According to data from PacFIN, trollers caught and sold 6,950.3 metric tons of albacore in 2018, which is down by 7 percent from 2017 landings of 7,467.7 metric tons. Ex-vessel prices also fell by about 23 percent from the $2.12 per pound that processors paid in 2017 to $1.63 per pound in 2018. Fleet revenues also fell by about 28 percent from $34.83 million to $24.93 million.
Though it’s difficult to identify price-depressing factors in the world market of tuna, other countries contribute cheaper product into avenues that compete directly with U.S. albacore.
As for declining production, an emergent theory is that albacore in the North Pacific may migrate to the South Pacific in their distribution — and reverse the process — every 30 years. The transhemispherical migration in the albacore population begs for further validation via tagging studies. The premise stems from the harvest of a single fish tagged off the coast of Oregon three years ago and harvested in the deep South Pacific last year.
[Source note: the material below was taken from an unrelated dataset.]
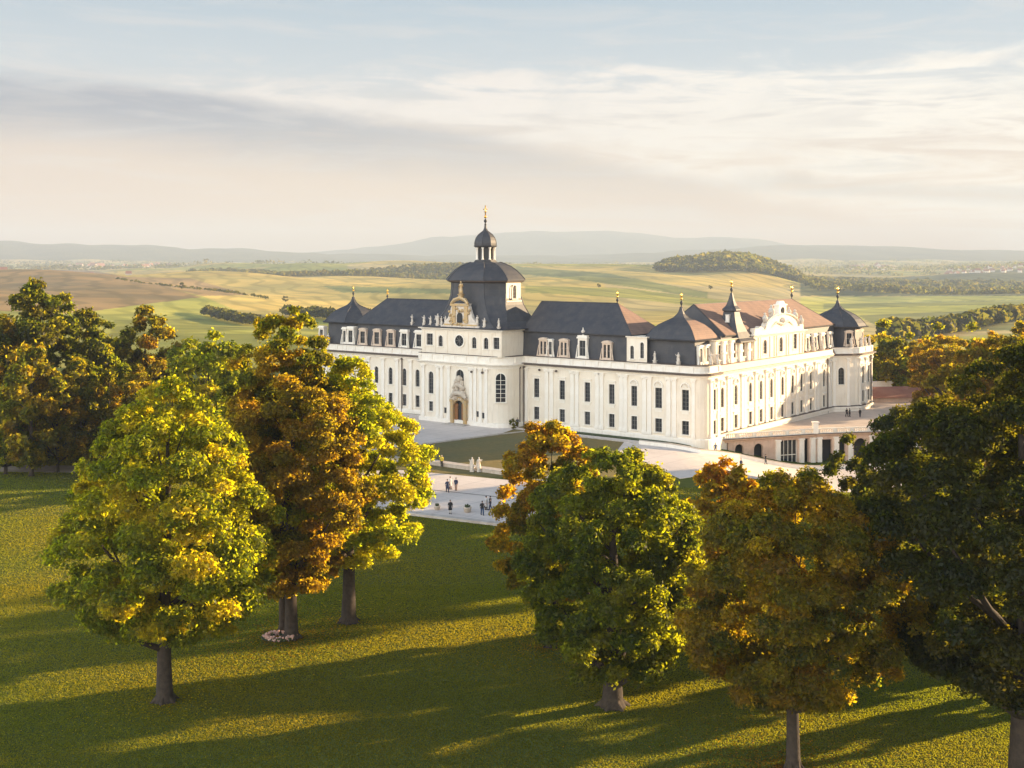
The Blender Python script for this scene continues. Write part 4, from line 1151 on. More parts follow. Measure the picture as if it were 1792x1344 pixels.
b = MB(); b.rings([[(x, y, z) for x, y in poly] for z in (-.3, 0.0)]); b.build('deck', material('deck_stone', (.56, .46, .38), .85, (.48, .39, .32), .3), terrace)
# shop-front panes in the wide opening
b = MB(); p = Vector(TL[0]); q = Vector(TL[1]); d_ = (q-p).normalized(); n_ = outn(p, q)
b.obox((*(p+d_*17.0-n_*.5), 0), (*d_, 0), (*n_, 0), 2.09, .03, -6.5, -1.0); b.build('pane', M['glass'], terrace)
b = MB()
for k in range(5): b.obox((*(p+d_*(14.95+k*1.02)-n_*.42), 0), (*d_, 0), (*n_, 0), .05, .04, -6.5, -1.0)
b.obox((*(p+d_*17.0-n_*.37), 0), (*d_, 0), (*n_, 0), 2.09, .005, -4.2, -4.05); b.build('sash', M['trim'], terrace)
b = MB(); b.obox((*(p+d_*1.6-n_*.45), 0), (*d_, 0), (*n_, 0), .84, .05, -5, -.3); b.build('gate', M['dark'], terrace)

low_roof = empty('outbuilding', (98, 300, 0), R(8))
tag(low_roof, 'low outbuilding with flat red-brown roof right of the palace beside the terrace', 'building')
b = MB(); b.box(-9, 14, 0, 16, -6, 1.2); b.build('wall', M['pink_stone'], low_roof)
b = MB(); b.rings([[(-9.6, -.6, 1.2), (14.6, -.6, 1.2), (14.6, 16.6, 1.2), (-9.6, 16.6, 1.2)], [(-9.0, 0, 1.5), (14, 0, 1.5), (11.5, 8, 3.2), (-6.5, 8, 3.2)]]); b.build('roof', M['red_roof'], low_roof)
b = MB(); b.box(-9.7, 14.7, 16.7, 17.3, -6, 3.7); b.build('parapet', M['trim'], low_roof)

# ------------------------------------------------------------------ paving, paths and low walls
def gp(*a): return [G2(*q) for q in a]
sheet('plaza', gp((560, 812), (735, 826), (905, 842), (1010, 856), (1010, 930), (885, 917), (735, 897), (540, 868)), M['paving'], .06)
pw = UA
def pal(x, y):   # palace frame -> world
    return (2.65 + math.cos(UA)*x - math.sin(UA)*y, 256.9 + math.sin(UA)*x + math.cos(UA)*y)
fore = [pal(-64, -1), pal(-25, -1), pal(-25, -7.3), pal(-3.5, -7.3), pal(.5, -2.5), G2(880, 758), G2(735, 777), G2(560, 800)]
sheet('forecourt', fore, M['paving'], .06)
strip = [pal(1, -3.4), pal(46.5, -3.4), pal(47.5, -5.6), pal(1, -5.4)]
sheet('path', strip, M['paving'], .07, 1.2)
road = [pal(30, -5.9), pal(48, -5.9), (42.5, 232.5), (64, 240.5), (84, 246), (84, 226), (66, 214), (46, 206), G2(1190, 838), G2(1110, 800), G2(1080, 789)]
sheet('road', road, M['paving'], .06, 1.2)
sheet('path', [(-140, 210), (-58, 205), (-56, 198.5), (-140, 203)], M['gravel'], .05, 2.5)
# open joints in the paving
for a_, c_ in ((G2(700, 852), G2(1000, 884)),):
    b = MB(); d_ = (Vector(c_)-Vector(a_)).normalized(); n_ = Vector((-d_.y, d_.x)); 
    b.obox((*((Vector(a_)+Vector(c_))/2), 0), (*d_, 0), (*n_, 0), (Vector(c_)-Vector(a_)).length/2, .22, .02, .085)
    tag(b.build('gutter_channel', M['joint']), 'thin dark drainage channel crossing the pale plaza', 'channel')
def low_wall(name, pts, w, h, mat, label, cat, cope=None, kind=None):
    r = empty(name, (pts[0][0], pts[0][1], 0)); ox, oy = pts[0]
    if kind: tag(r, kind=kind)
    else: tag(r, label, cat)
    b = MB(); rg = []
    seg = []
    for (x0, y0), (x1, y1) in zip(pts[:-1], pts[1:]):
        n = max(1, int(math.hypot(x1-x0, y1-y0)/3)); seg += [(x0+(x1-x0)*k/n, y0+(y1-y0)*k/n) for k in range(n)]
    seg.append(pts[-1])
    c2 = MB(); rg2 = []
    for i, p in enumerate(seg):
        a = Vector(seg[max(0, i-1)]); c_ = Vector(seg[min(len(seg)-1, i+1)]); d_ = (c_-a).normalized(); n_ = Vector((d_.y, -d_.x)); z = gz(*p)
        o_ = Vector(p) - Vector((ox, oy))
        rg.append([(*(o_-n_*w/2), z-.4), (*(o_+n_*w/2), z-.4), (*(o_+n_*w/2), z+h), (*(o_-n_*w/2), z+h)])
        rg2.append([(*(o_-n_*(w/2+.06)), z+h), (*(o_+n_*(w/2+.06)), z+h), (*(o_+n_*(w/2+.06)), z+h+.12), (*(o_-n_*(w/2+.06)), z+h+.12)])
    b.rings(rg); b.build('wall_body', mat, r); c2.rings(rg2); c2.build('coping', cope or M['kerb'], r)
    return r
low_wall('garden_wall', [G2(640, 802), G2(735, 809), G2(905, 833), G2(1010, 848)], 1.6, .55, M['stone'], 'low weathered stone wall between the lawn and the plaza, in front of the church', 'wall')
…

The albacore harvest in the South Pacific, meanwhile, began at a robust pace this season (2019), and the nine boats that went south landed around 4,000 pounds a day from January to March.
For those trollers who stayed closer to home, the fishing ended abruptly on Sept. 5, said Heikkila.
When the bite shuts down for trollers, some of the boats in the fleet switch from artificial lures to fishing with poles and bait, which prolongs profitable fishing up until October.